» GIVEN DATA:
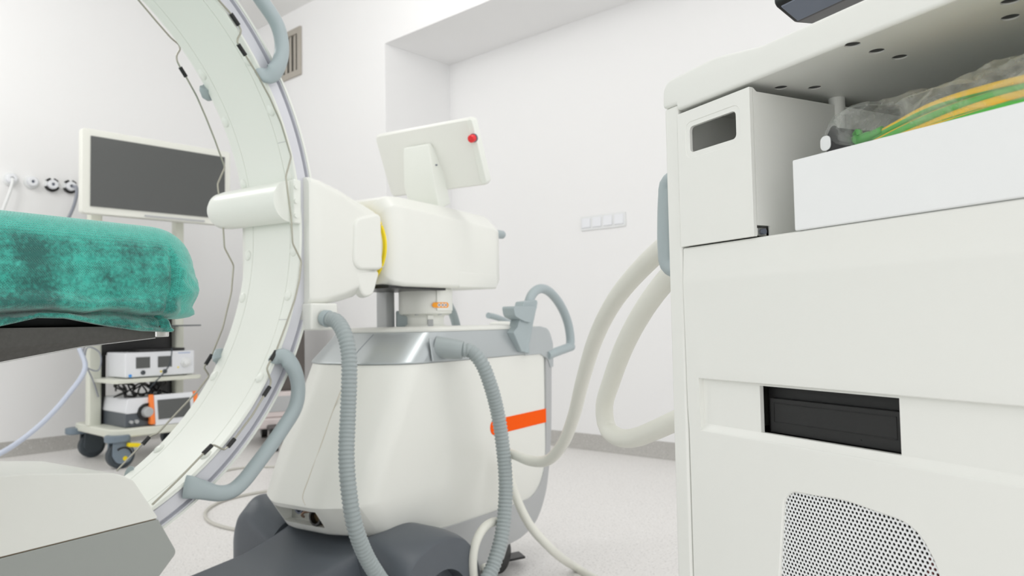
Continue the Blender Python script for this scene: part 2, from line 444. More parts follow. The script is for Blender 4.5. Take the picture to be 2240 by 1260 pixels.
def wlp(a, b, z): return V(WL.wor(a, b, z))
g = gpos[0]
tag(obj('gas_hose', tube(B(), [wlp(g.x, -0.04, g.z), wlp(g.x - 0.004, -0.075, g.z - 0.02), wlp(g.x - 0.02, -0.085, g.z - 0.09), wlp(g.x - 0.07, -0.08, g.z - 0.26), wlp(g.x - 0.16, -0.08, g.z - 0.55), wlp(g.x - 0.30, -0.1, g.z - 1.1), wlp(g.x - 0.5, -0.25, 0.30)], 0.010, step=0.02), M['whitehose']),
    'white hose hanging from the first gas outlet on the left wall', 'hose', 'hoses hanging from the gas outlets')
g = gpos[3]
tag(obj('gas_hose', tube(B(), [wlp(g.x + 0.012, -0.04, g.z), wlp(g.x + 0.016, -0.09, g.z - 0.012), wlp(g.x + 0.014, -0.10, g.z - 0.07), wlp(g.x - 0.01, -0.09, g.z - 0.18), wlp(g.x - 0.10, -0.08, g.z - 0.38), wlp(g.x - 0.30, -0.08, g.z - 0.75), wlp(g.x - 0.60, -0.1, g.z - 1.15), wlp(g.x - 0.8, -0.2, 0.32)], 0.011, step=0.02), M['greyhose']),
    'grey hose hanging from the black and white outlet beside the big screen', 'hose', 'hoses hanging from the gas outlets')

# ================================================================== INSTRUMENT TOWER by the left wall
T = Fr((-2.435, 4.566), 48.6)
tw = empty('instrument_tower', T.o, T.ang, 'cream wheeled instrument tower with a large dark screen, standing by the left wall', 'equipment tower')
bm = prism_z(B(), rrect(-0.04, 0.66, -0.05, 0.64, 0.07, 6), 0.185, 0.238); obj('base_platform', bm, M['tower'], tw, 0.012, 3)
for (x, y) in ((0.0, -0.01), (0.62, -0.01), (-0.02, 0.6), (0.62, 0.6)):
    bm = prism_z(B(), rrect(x - 0.07, x + 0.07, y - 0.06, y + 0.06, 0.05, 5), 0.163, 0.205); obj('corner_bumper', bm, M['caster'], tw, 0.008)
for k, (x, y) in enumerate(((0.02, 0.0), (0.60, 0.0), (0.06, 0.585), (0.60, 0.585))):
    w = obj('caster', lathe(B(), (x, y - 0.028, 0.078), (0, 1, 0), [(0, 0.03), (0, 0.06), (0.006, 0.078), (0.05, 0.078), (0.056, 0.06), (0.056, 0.03)]), M['rubber'], tw)
    fk = rpoly([(x - 0.055, 0.166), (x + 0.045, 0.166), (x + 0.062, 0.085), (x + 0.04, 0.035), (x - 0.03, 0.030), (x - 0.06, 0.08)], [0.01, 0.02, 0.04, 0.04, 0.04, 0.03], 5)
    obj('fork', prism_y(prism_y(B(), fk, y - 0.046, y - 0.031), fk, y + 0.031, y + 0.046), M['caster'] if y < 0.1 else M['rubber'], w, 0.003)
    if y < 0.1:
        obj('brake_lever', obox(B(), (x + 0.052, y - 0.070, 0.140), (0.036, 0, -0.006), (0, 0.022, 0), (0.002, 0, 0.012)), M['yellow'], w, 0.006)
        obj('hub_cap', cyl(B(), (x + 0.012, y - 0.0475, 0.062), (x + 0.012, y - 0.0455, 0.062), 0.0135), M['yellow'], w)
        bm = B(); rings = []
        for k2 in range(11):
            t = math.radians(10 + 120 * k2 / 10); rings.append([(x + r_ * math.cos(t), yy, 0.078 + r_ * math.sin(t)) for r_, yy in ((0.045, y - 0.0455), (0.056, y - 0.0455), (0.056, y - 0.049), (0.045, y - 0.049))])
        obj('wheel_guard', loft(bm, rings), M['black'], w)
for (x0, x1) in ((-0.045, 0.031), (0.505, 0.566)):
    obj('post', prism_z(B(), rrect(x0, x1, 0.33, 0.40, 0.012), 0.238, 1.72), M['tower'], tw)
bm = box(B(), 0.031, 0.505, 0.385, 0.40, 0.68, 1.5); obj('back_panel', bm, M['black'], tw)
bm = box(B(), 0.031, 0.065, 0.36, 0.40, 0.238, 0.68); obj('back_panel', bm, M['black'], tw)
bm = box(B(), 0.36, 0.505, 0.385, 0.40, 0.238, 0.68); obj('back_panel', bm, M['black'], tw)
for z, th, m_ in ((0.514, 0.024, 'tower'), (0.862, 0.008, 'rubber')):
    obj('shelf', prism_z(B(), rrect(-0.02, 0.53, -0.02, 0.36, 0.03), z, z + th), M[m_], tw, 0.003)
# the big screen
mon = obj('monitor', prism_y(B(), rrect(-0.175, 0.79, 1.565, 2.095, 0.02, 5), 0.10, 0.155), M['bezel'], tw, 0.008)
obj('screen', box(B(), -0.125, 0.745, 0.093, 0.102, 1.612, 2.050), M['screen'], mon)
obj('mount_arm', box(B(), 0.18, 0.40, 0.15, 0.36, 1.66, 1.80), M['tower'], tw, 0.01)
obj('control_strip', box(B(), 0.20, 0.60, 0.094, 0.101, 1.577, 1.588), M['skirt'], mon)

# white light source on the middle shelf
z0 = 0.5385
u = empty('light_source_unit', T.wor(0.278, 0.03, z0), T.ang, 'white boxy light source with two dark displays on the tower middle shelf', 'medical device')
obj('case', box(B(), -0.22, 0.22, 0.0, 0.30, 0.006, 0.163), M['device'], u, 0.008, 3)
for x in (-0.17, 0.17):
    for y in (0.04, 0.26): obj('foot', cyl(B(), (x, y, 0), (x, y, 0.008), 0.014), M['black'], u)
for x0, x1 in ((-0.155, -0.070), (-0.02, 0.068)):
    obj('display', box(B(), x0, x1, -0.004, 0.002, 0.062, 0.132), M['screen'], u)
    obj('jack', lathe(B(), ((x0 + x1) / 2, 0.001, 0.034), (0, -1, 0), [(0, 0.014), (0.006, 0.014), (0.006, 0.007), (0.001, 0.006)]), M['rubber'], u)
obj('knob', lathe(B(), (0.158, 0.001, 0.085), (0, -1, 0), [(0, 0.032), (0.012, 0.032), (0.014, 0.022), (0.03, 0.020), (0.032, 0.016)]), M['whitehose'], u)
obj('logo_mark', box(B(), 0.11, 0.19, -0.002, 0.001, 0.146, 0.151), M['logo'], u)
obj('indicator', cyl(B(), (-0.190, 0.001, 0.018), (-0.190, -0.003, 0.018), 0.010), M['bluedot'], u)
obj('indicator', cyl(B(), (0.0, 0.001, 0.034), (0.0, -0.003, 0.034), 0.006), M['yellow'], u)
obj('indicator', cyl(B(), (0.11, 0.001, 0.055), (0.11, -0.003, 0.055), 0.005), M['yellow'], u)
tag(obj('instrument_tray', prism_z(B(), rrect(-0.12, 0.17, -0.12, 0.1, 0.02), 0, 0.018), M['black'], None, 0.004), 'flat black tray lying on top of the white light source', 'tray')
o = bpy.data.objects['instrument_tray']; o.location = T.wor(0.278, 0.17, z0 + 0.1635); o.rotation_euler = (0, 0, T.ang)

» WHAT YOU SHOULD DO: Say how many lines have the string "from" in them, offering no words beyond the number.

» WRITTEN REPLY: 3